Last year, the US dollar gained the most in the lead-up to the US-China trade war, as investors sought a safe-haven from market uncertainty. The index gained further starting in mid-October as the stock markets hit their correction, causing capital outflows from financial markets. The index finally turned around in mid-December, right after the Fed meeting.

The points that pushed the dollar higher could give us some insight into what might cause the dollar to go down if those conditions were to reverse. For example, as we’ve gotten positive news from US-China negotiations, the risk-off sentiment that drove investors to the dollar might moderate. However, the really important story is related to the Fed, and has more to do with interest rates and debt (which includes the US’ record deficit).

Carry Trade and Currency Hedging

The US has been, for years, a major source of carry trades, having relatively low interest rates since the last economic crisis. However, the US is also the target of carry trades, particularly from Japan, which still has lower interest rates than the US.

Traditionally the USDJPY has a strong correlation with US treasuries since a major object of investment from Japan are bonds. As treasuries fluctuate, so does the currency pair – and by arbitrage – influences the value of the dollar with other currencies as well.

In normal conditions, when there is an expectation for interest rates to go up, this depresses the value of bonds and increases the price of the dollar (pushing the USDJPY down). But, with the Fed signaling fewer rate increases, the policy from the Trump administration aimed at a weaker dollar to support exports, and the oversized budget deficit that could push up inflation, the cost for hedging USD position has reached 9-year highs.
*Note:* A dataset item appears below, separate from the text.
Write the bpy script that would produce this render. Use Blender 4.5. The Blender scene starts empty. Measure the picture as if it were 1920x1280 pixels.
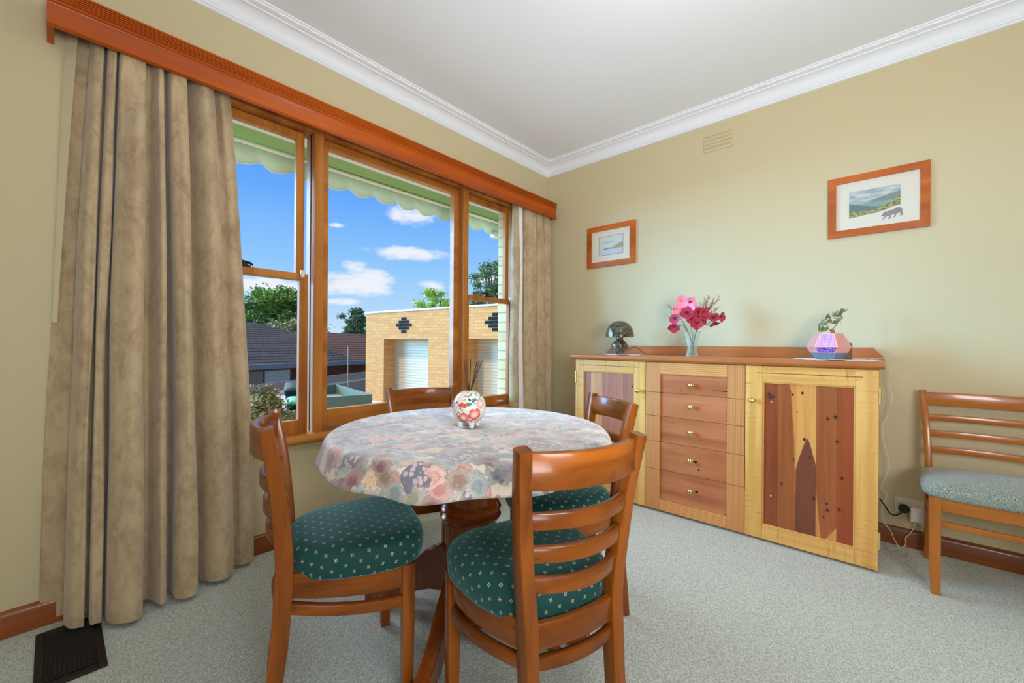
import bpy, bmesh, math, random
from mathutils import Vector, Matrix, noise as mnoise
SC = bpy.context.scene
COL = SC.collection
PI = math.pi
rnd = random.Random(7)

# ------------------------------------------------------------------ colour and node helpers
def lin(c):
    o = []
    for v in c[:3]:
        v = v / 255.0
        o.append(v / 12.92 if v <= .04045 else ((v + .055) / 1.055) ** 2.4)
    return (o[0], o[1], o[2], 1.0)

NT = None
class S:
    """a node socket with arithmetic"""
    def __init__(self, s): self.s = s
    def __add__(a, b): return MATH('ADD', a, b)
    def __radd__(a, b): return MATH('ADD', b, a)
    def __sub__(a, b): return MATH('SUBTRACT', a, b)
    def __rsub__(a, b): return MATH('SUBTRACT', b, a)
    def __mul__(a, b): return MATH('MULTIPLY', a, b)
    def __rmul__(a, b): return MATH('MULTIPLY', b, a)
    def __truediv__(a, b): return MATH('DIVIDE', a, b)
    def __lt__(a, b): return MATH('LESS_THAN', a, b)
    def __gt__(a, b): return MATH('GREATER_THAN', a, b)

def put(inp, v):
    if isinstance(v, S): NT.links.new(v.s, inp)
    elif v is not None:
        try: inp.default_value = v
        except Exception: inp.default_value = tuple(v)[:3]

def MATH(op, *a):
    n = NT.nodes.new('ShaderNodeMath'); n.operation = op
    for i, v in enumerate(a): put(n.inputs[i], v)
    return S(n.outputs[0])
def clamp01(a): return MATH('MINIMUM', MATH('MAXIMUM', a, 0.0), 1.0)
def smooth(a, lo, hi):
    n = NT.nodes.new('ShaderNodeMapRange'); n.interpolation_type = 'SMOOTHSTEP'
    put(n.inputs[0], a); put(n.inputs[1], lo); put(n.inputs[2], hi)
    return S(n.outputs[0])
def coords(kind='Object'):
    n = NT.nodes.new('ShaderNodeTexCoord'); return S(n.outputs[kind])
def uvmap():
    n = NT.nodes.new('ShaderNodeUVMap'); return S(n.outputs[0])
def sep(v):
    n = NT.nodes.new('ShaderNodeSeparateXYZ'); put(n.inputs[0], v); return [S(o) for o in n.outputs]
def comb(x, y, z=0.0):
    n = NT.nodes.new('ShaderNodeCombineXYZ')
    for i, v in enumerate((x, y, z)): put(n.inputs[i], v)
    return S(n.outputs[0])
def scaled(v, s, o=(0, 0, 0)):
    n = NT.nodes.new('ShaderNodeMapping'); put(n.inputs[0], v)
    n.inputs['Scale'].default_value = s; n.inputs['Location'].default_value = o
    return S(n.outputs[0])
def vadd(a, b):
    n = NT.nodes.new('ShaderNodeVectorMath'); n.operation = 'ADD'; put(n.inputs[0], a); put(n.inputs[1], b); return S(n.outputs[0])
def vscale(a, k):
    n = NT.nodes.new('ShaderNodeVectorMath'); n.operation = 'SCALE'; put(n.inputs[0], a); put(n.inputs['Scale'], k); return S(n.outputs[0])
def vdist(a, b):
    n = NT.nodes.new('ShaderNodeVectorMath'); n.operation = 'DISTANCE'; put(n.inputs[0], a); put(n.inputs[1], b); return S(n.outputs['Value'])
def noise(v, scale=5., detail=3., rough=.5, dist=0., col=False):
    n = NT.nodes.new('ShaderNodeTexNoise'); put(n.inputs['Vector'], v)
    n.inputs['Scale'].default_value = scale; n.inputs['Detail'].default_value = detail
    n.inputs['Roughness'].default_value = rough; n.inputs['Distortion'].default_value = dist
    return S(n.outputs['Color' if col else 'Fac'])
def vor(v, scale=5., feat='F1', rand=1.0, dims='3D'):
    n = NT.nodes.new('ShaderNodeTexVoronoi'); n.voronoi_dimensions = dims; n.feature = feat
    put(n.inputs['Vector'], v); n.inputs['Scale'].default_value = scale; n.inputs['Randomness'].default_value = rand
    return S(n.outputs['Distance']), (S(n.outputs['Color']) if feat != 'DISTANCE_TO_EDGE' else None), (S(n.outputs['Position']) if feat != 'DISTANCE_TO_EDGE' else None)
def mix(f, a, b, mode='MIX'):
    n = NT.nodes.new('ShaderNodeMix'); n.data_type = 'RGBA'; n.blend_type = mode
    put(n.inputs[0], f); put(n.inputs[6], a); put(n.inputs[7], b)
    return S(n.outputs[2])
def ramp(f, stops, const=False):
    n = NT.nodes.new('ShaderNodeValToRGB'); put(n.inputs[0], f)
    cr = n.color_ramp
    if const: cr.interpolation = 'CONSTANT'
    while len(cr.elements) < len(stops): cr.elements.new(.5)
    for e, (p, c) in zip(cr.elements, stops):
        e.position = p; e.color = c
    return S(n.outputs[0])
def bump(h, strength=.2, dist=.005, normal=None):
    n = NT.nodes.new('ShaderNodeBump'); put(n.inputs['Height'], h)
    n.inputs['Strength'].default_value = strength; n.inputs['Distance'].default_value = dist
    if normal: put(n.inputs['Normal'], normal)
    return S(n.outputs[0])
def objrandom():
    n = NT.nodes.new('ShaderNodeObjectInfo'); return S(n.outputs['Random'])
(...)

This has lead analysts from Citi to say that it is no longer profitable for European investors to take positions in US bonds. At the start of 2018, foreigners bought an average of $13 billion a week in US treasuries, but that fell to $9 billion by the end of the year.

Foreign Positions

China is still the largest holder of US Treasuries, despite reducing its holdings throughout the trade war. However, more concern is for the $2 trillion of Treasuries held by Japanese investors who are also starting to unwind due to their position, simply for not being profitable.
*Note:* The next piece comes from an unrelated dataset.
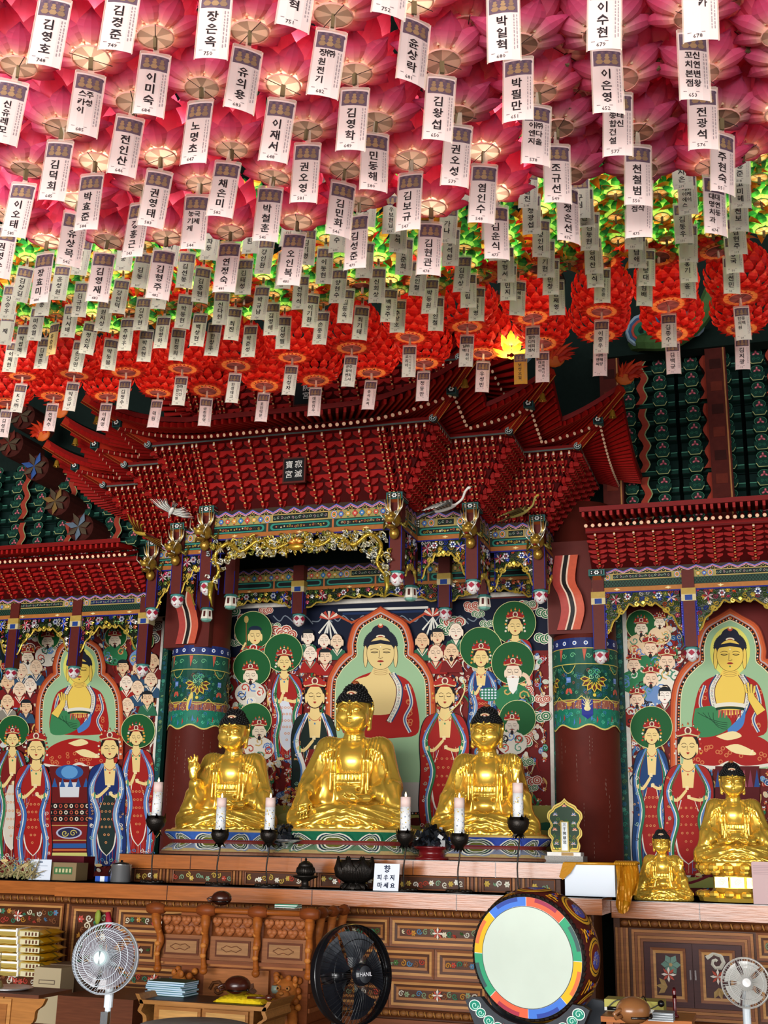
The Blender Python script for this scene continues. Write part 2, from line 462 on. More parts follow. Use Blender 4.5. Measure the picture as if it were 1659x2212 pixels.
REDS = [
 [(35, 892, 'KC(주)', '60', 8), (149, 889, '박은규', '59', 12), (263, 884, '김정수', '51', 2), (385, 877, '종합건설|(주)이건', '30', 10), (500, 871, '한성테크', '25', 6), (623, 855, '김성자', '27', 6), (751, 836, '문화밴드|주식회사', '21', 2), (882, 814, '코리아|와이시티테크', '20', 2), (1006, 793, '일맥|(주)디와이', '26', 2), (1150, 775, '엘디에셋|주식회사', '18', -2), (1298, 763, '이종우', '23', -2), (1446, 750, '김종수', '22', -2), (1607, 735, '한의원|동백', '24', 0)],
 [(5, 945, '김성희', '', 10), (105, 932, '전재수', '', 8), (222, 932, '이재명', '', 6), (331, 925, '덕림', '', 0), (441, 921, '금천중령', '', 18), (563, 911, '호암덕문', '', 4), (678, 900, '대련진우', '', 4), (795, 886, '송곡도서', '', -2), (912, 867, '정동만', '', -2), (1041, 847, '우성빈', '', 8), (1172, 827, '대리아|엔텍케이스', '9', 0), (1296, 812, '이엔씨|㈜해양', '10', 0), (1456, 808, '김백규', '11', 0), (1605, 798, '김지광', '13', 0)],
]
# lettering is prepared while the scene is still empty
_t = set()
for _row in PINK + GREEN + REDS:
 for _c in _row:
  _t.update(_c[2].replace('(주)', '㈜').replace('|', ''))
  if _c[3]: _t.add(_c[3])
for _s in sorted(_t | set('보성오일寂滅寶宮院향피우지마세요')):
 text_mesh(_s)
# ================================================================ THE HALL
YP = 11.8            # plane of the three murals
def build_hall():
 m = MB('6b4a30'); m.box(-12, 6, -4.5, 12.6, -0.12, 0.0); f = struct(m.build('floor', 'wood'))
 for i in range(18):
  b = MB('74502f' if i % 2 else '6a4729'); b.box(-12 + i + .01, -11 + i - .01, 2.0, 9.6, 0.0, 0.012); b.build('plank', 'wood', f)
 m = MB('16231f'); m.box(-12, 6, 12.3, 12.6, 0, 9); struct(m.build('wall_back', 'dull'))
 m = MB('4a2a1e'); m.box(-12.3, -12, -4.5, 12.6, 0, 9); struct(m.build('wall_left', 'dull'))
 m = MB('4a2a1e'); m.box(6, 6.3, 6.5, 12.6, 0, 9); m.box(6, 6.3, -4.5, 6.5, 3.6, 9); struct(m.build('wall_right', 'dull'))
 m = MB('1c2622'); m.box(-12, 6, -4.5, 12.6, 8.8, 9.0)
 c = struct(m.build('ceiling', 'dull'))
 for i in range(12):
  b = MB('1f3a30'); b.box(-11.5 + i * 1.5, -11.3 + i * 1.5, -4.5, 12.3, 8.5, 8.8, '20362e'); b.build('rafter', 'dull', c)
 # beam carrying the lantern grid
 m = MB('2a2320')
 for k in range(8):
  m.box(-11, 5, 2.0 + k * 0.75, 2.04 + k * 0.75, 5.62, 5.66)
 for k in range(12):
  m.box(-10 + k * 1.25, -9.97 + k * 1.25, 1.5, 8, 5.66, 5.69)
 tag(m.build('lantern_rack', 'dull'), 'dark wire rack high above the lotus lanterns', 'rack')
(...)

Unless interest rates rise high enough to offset hedging costs, investors will find it more profitable to stay away from US bond markets. But the lack of demand from investors could further push bond yields higher as the price of bonds drop.

That Is Another Problem

US companies hold record levels of debt, as a consequence of taking advantage of low interest rates for the last several years. While some of that has gone into capital investment, a substantial amount – and there is no way of knowing for sure how much – has gone into stock buyback programs to push stock prices higher and raise EPS.

Raising yields will put further pressure on companies with high gearing, raising servicing costs and cut into their profits (as well as make it more difficult for them to raise money).

With a record deficit, the US government is in a similar situation; the federal government spend $523B in debt service last year, an increase of over $60B from the prior year (to put that in perspective: over ten times the cost of the wall that has shut down the government).

Add to that the record level of margin in the equities market, the US can ill-afford significant increases in the interest rate – and without the expectation of further rate hikes, the US dollar is not as attractive as other currencies where tightening is also occurring.